Poetry? That’s all I have.
They say that poetry stems from emotion
That words are made beautiful
When paired with experiences, feelings
And poetry? That’s all I have
It’s a large part of how I express myself
It’s how I process the world
But right now?
I can’t feel anything
Hollow, numb, emotionless
An empty shell of a human being
That’s me.
So, what now?
It’s not that I’ve lost the ability to feel
But rather that I’m feeling so much at once
That I can’t feel anything at all.
Or maybe it’s just that
It hurts too much to open up
My personal Pandora’s box
Because I know that processing everything that’s in there will hurt.
So then is it better to not process at all?
What am I supposed to do right now?
My thoughts are all over the place,
My feelings stored away safely, unexplored, untouched.
I guess to be able to write again I have to open that box,
It’s time to face my fears,
I guess I can’t stay numb forever because
Emotions feed poetry.
And poetry? That’s all I have.
For the past few months as I was wrapping up my last year of high school, saying goodbye to more than a decade of friends, and making plans for the biggest change in my life up to this point, I really struggled with emotions. I’m someone who feels emotions very strongly and they affect my actions deeply. Which is why I’m quick to asses and process my emotions. However, there was so much going on over these past few months that I kept avoiding dealing with how I was feeling, because I was feeling so much. Soon, I became numb, and numbness, in my mind, isn’t good food for poetry. So, I didn’t write. Writing makes me extremely happy, and it makes me feel productive, content, and calm but I didn’t do it. I didn’t write because I was afraid that my numbness and lack of ability to process emotions would lead to terrible writing, so I put it off. Over and over and over. Until for months, I didn’t even look at my blog or work at it.

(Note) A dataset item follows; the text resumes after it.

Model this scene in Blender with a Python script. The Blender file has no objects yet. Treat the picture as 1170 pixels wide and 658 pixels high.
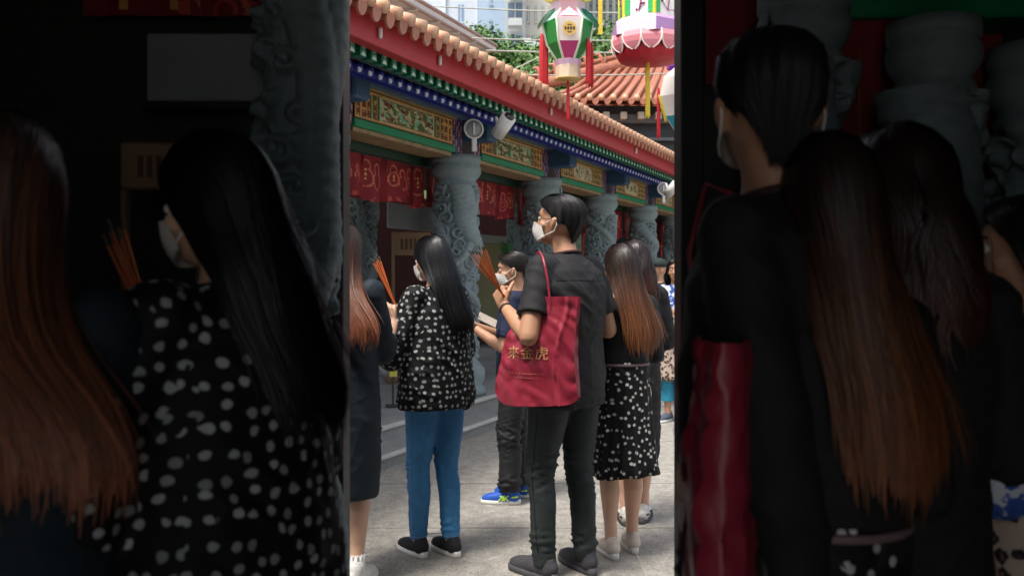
import bpy, bmesh, math, random
from mathutils import Vector, Matrix, noise, Quaternion
PI = math.pi
sc = bpy.context.scene
COL = sc.collection
RND = random.Random(7)
V = Vector

# ------------------------------------------------------------------ camera
FP = 1000.0           # focal length in photo pixels (photo is 1170 wide)
CZ = 1.40             # eye height
HY = 315.0            # horizon row
EXPOSURE = 0.87
HALLB = 1.2           # rear of the added gate hall, metres behind the camera
HALLO = .50           # half width of its rear opening, sets how dark the hall is


def at(px, py, Y):
    return V(((px - 585.0) / FP * Y, Y, CZ + (HY - py) / FP * Y))


cam = bpy.data.cameras.new('camera')
cam.sensor_width = 36.0
cam.sensor_fit = 'HORIZONTAL'
cam.lens = FP / 1170.0 * 36.0
cam.shift_y = -14.0 / 1170.0
cam.clip_end = 2000
cam.clip_start = 0.02
cam.dof.use_dof = True
cam.dof.focus_distance = 5.3
cam.dof.aperture_fstop = 3.6
co = bpy.data.objects.new('camera', cam)
co.location = (0, 0, CZ)
co.rotation_euler = (math.radians(90), 0, 0)
COL.objects.link(co)
sc.camera = co

# ------------------------------------------------------------------ colour / material helpers


def hx(h):
    h = h.lstrip('#')
    out = []
    for i in (0, 2, 4):
        c = int(h[i:i + 2], 16) / 255.0
        out.append(c / 12.92 if c <= 0.04045 else ((c + 0.055) / 1.055) ** 2.4)
    return tuple(out) + (1.0,)


class NT:
    def __init__(self, name):
        self.m = bpy.data.materials.new(name)
        self.m.use_nodes = True
        self.t = self.m.node_tree
        self.t.nodes.clear()
        self.out = self.n('ShaderNodeOutputMaterial')
        self.p = self.n('ShaderNodeBsdfPrincipled')
        self.t.links.new(self.p.outputs[0], self.out.inputs[0])

    def n(self, typ, **kw):
        nd = self.t.nodes.new(typ)
        for k, v in kw.items():
            setattr(nd, k, v)
        return nd

    def l(self, a, b):
        self.t.links.new(a, b)

    def coord(self, scale=(1, 1, 1), kind='Object'):
        tc = self.n('ShaderNodeTexCoord')
        mp = self.n('ShaderNodeMapping')
        mp.inputs['Scale'].default_value = scale
        self.l(tc.outputs[kind], mp.inputs[0])
        return mp.outputs[0]

    def noise(self, vec, scale, detail=4, rough=.55):
        nd = self.n('ShaderNodeTexNoise')
        nd.inputs['Scale'].default_value = scale
        nd.inputs['Detail'].default_value = detail
        nd.inputs['Roughness'].default_value = rough
        self.l(vec, nd.inputs['Vector'])
        return nd.outputs[0]

    def ramp(self, fac, stops, interp='LINEAR'):
        r = self.n('ShaderNodeValToRGB')
        r.color_ramp.interpolation = interp
        el = r.color_ramp.elements
        while len(el) < len(stops):
            el.new(0.5)
        for e, (p, c) in zip(el, stops):
            e.position = p
            e.color = c if len(c) == 4 else tuple(c) + (1,)
        self.l(fac, r.inputs[0])
        return r.outputs[0]

    def mix(self, fac, a, b, mode='MIX'):
        m = self.n('ShaderNodeMix', data_type='RGBA', blend_type=mode)
        for s, i in ((fac, 0), (a, 6), (b, 7)):
            if isinstance(s, (int, float)):
                m.inputs[i].default_value = s
            elif isinstance(s, tuple):
                m.inputs[i].default_value = s
            else:
                self.l(s, m.inputs[i])
        return m.outputs[2]

    def bump(self, h, strength=.3, dist=.01):
        b = self.n('ShaderNodeBump')
        b.inputs['Strength'].default_value = strength
        b.inputs['Distance'].default_value = dist
        self.l(h, b.inputs['Height'])
        self.l(b.outputs[0], self.p.inputs['Normal'])
        return b


def sc3(c, f):
    return (min(1, c[0] * f), min(1, c[1] * f), min(1, c[2] * f), 1)


MC = {}


def mat(name, col, rough=.7, var=.18, ns=8.0, bump=.15, bs=60.0, bd=.004, metal=0, sub=0, spec=.5, stretch=(1, 1, 1), coat=0, sheen=0, trans=0):
    """a plain surface with large-scale tone variation and a fine bump"""
    if name in MC:
        return MC[name]
    if isinstance(col, str):
        col = hx(col)
    t = NT(name)
    v = t.coord(stretch)
    n1 = t.noise(v, ns, 5)
    n2 = t.noise(v, ns * 7, 3)
    c = t.ramp(n1, [(.25, sc3(col, 1 - var)), (.75, sc3(col, 1 + var))])
    c2 = t.mix(.25, c, t.ramp(n2, [(.3, sc3(col, 1 - var * 1.6)), (.7, sc3(col, 1 + var * 1.6))]))
    t.l(c2, t.p.inputs['Base Color'])
    t.p.inputs['Roughness'].default_value = rough
    t.p.inputs['Metallic'].default_value = metal
    t.p.inputs['Specular IOR Level'].default_value = spec
    if coat:
        t.p.inputs['Coat Weight'].default_value = coat
    if sheen:
        t.p.inputs['Sheen Weight'].default_value = sheen
    if trans:
        t.p.inputs['Transmission Weight'].default_value = trans
    if sub:
        t.p.inputs['Subsurface Weight'].default_value = sub
        t.p.inputs['Subsurface Radius'].default_value = (.02, .008, .004)
        t.p.inputs['Subsurface Scale'].default_value = .5
    t.bump(t.noise(v, bs, 4), bump, bd)
    MC[name] = t.m
    return t.m


def attr_mat(name, rough=.6, dirt=.25, bump=.1):
    """painted decoration: colours come from the paint attribute, worn by noise"""
    if name in MC:
        return MC[name]
    t = NT(name)
    a = t.n('ShaderNodeVertexColor')
    a.layer_name = 'paint'
    v = t.coord()
    n = t.noise(v, 14, 6)
    w = t.ramp(n, [(.3, (1 - dirt,) * 3), (.7, (1, 1, 1))])
    c = t.mix(1.0, a.outputs[0], w, 'MULTIPLY')
    t.l(c, t.p.inputs['Base Color'])
    t.p.inputs['Roughness'].default_value = rough
    t.bump(t.noise(v, 120, 3), bump, .003)
    MC[name] = t.m
    return t.m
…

But then, I watched the movie Set It Up, (yes I know it’s cheesy, getting inspiration from a rom com, but whatever, bear with me, also SPOILER ALERT, but also I mean it’s a rom-com, so is it really a spoiler that it’s a happy ending?). Anyways, I watched Set It Up, and in it there’s a girl who works as the assistant of a sports writer (I think) and she’s been wanting to be a writer herself, but she never finishes her first article because she’s afraid it’s going to be horrible. Towards the end of the movie, someone tells her, to just sit down and do it, no matter how awful it is, so at least she will have finished something. And she does, and eventually she gets out of her slump and begins freelancing as a writer. This made me think that maybe all I had to do was sit and write. So that I had written something, finished SOMETHING. No matter how awful.
So, I did and here it is.
This might be the worst I’ve ever written, but it doesn’t matter. I’m back, and I’m finally doing what I love most.
Because poetry? That’s all I have.
So, I just want to encourage you, that if there’s something you’ve been putting off because you’re afraid it won’t go well, just do it. It might be awful, but at least you started somewhere. At least you finished something.